I find land use issues interesting.  This is true with urban development.  It may be even more true with urban disinvestment (and, even more particularly so, with attempts to reverse urban disinvestment).

A term often employed in urban redevelopment conversations is “blight.”  In general, the word “blight” is used to describe decaying or otherwise undesirable uses of land in urban areas.  If you do a web image search for “urban blight,” you’ll likely get the general picture (literally).  Blight sounds like a simple concept.  But defining blight is far from simple.  There is a reason why a picture is worth a thousand words.

In Tennessee, state law grants local public “housing authorities” a variety of eminent domain powers to attempt to address urban blight.  These powers include the ability to condemn and acquire blighted parcels.  These powers even include the ability to acquire non-blighted parcels as part of attempts to address nearby blight.  After acquisition, housing authorities can transfer such parcels to other private actors to redevelop such areas.

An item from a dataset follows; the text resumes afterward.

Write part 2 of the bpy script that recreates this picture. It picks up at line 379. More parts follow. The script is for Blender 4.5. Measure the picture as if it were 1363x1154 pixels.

As an example, under state law, if a certain parcel is “blighted,” a housing authority could acquire the blighted parcel and adjoining non-blighted parcels for the purpose of transferring all such parcels to a private developer.  In other words, even if a property owner maintains a parcel in a well-kept manner, a housing authority could still attempt to condemn the owner’s property by eminent domain for the purpose of facilitating redevelopment of other, nearby blighted property.

Most people likely would be surprised at how much eminent domain power housing authorities have when dealing with blight.  Most people associate the use of eminent domain with the development of “public uses” such as roads, schools, and other governmental functions.  But in the context of blight, Tennessee law provides that “public use” includes direct or indirect public benefits resulting from private economic development.  In other words, in the context of blight, taking property involuntarily from one private actor to give it to another private actor for private economic development can still be a “public use” under state law.

This brings us back to the meaning of “blight.”  The ability of housing authorities to involuntarily seize blighted and non-blighted property by eminent domain is no small power.  Indeed, there’s a reason such power is called “eminent domain.”

One of the few limits on a housing authority’s power to address blight is the meaning of blight itself.  In other words, if an area is not blighted, a housing authority’s eminent domain power is significantly curtailed.  But the only way to determine if an area is “blighted” under the law is for the law to define “blight.”  Unfortunately, this is easier said than done because blight, like beauty, is often in the eye of the beholder.

The Tennessee Housing Authorities Law defines “blighted areas” as “areas, including slum areas, with buildings or improvements that, by reason of dilapidation, obsolescence, overcrowding, lack of ventilation, light and sanitary facilities, deleterious land use, or any combination of these or other factors, are detrimental to the safety, health, morals, or welfare of the community.”  If you still do not know exactly what blight means after reading this definition, you are not alone.  In fact, I am not sure I fully understand this definition myself.  Moreover, courts in other states have found similar blight definitions unconstitutionally vague and thus unenforceable.  It remains to be seen whether Tennessee’s blight definition would survive a similar challenge.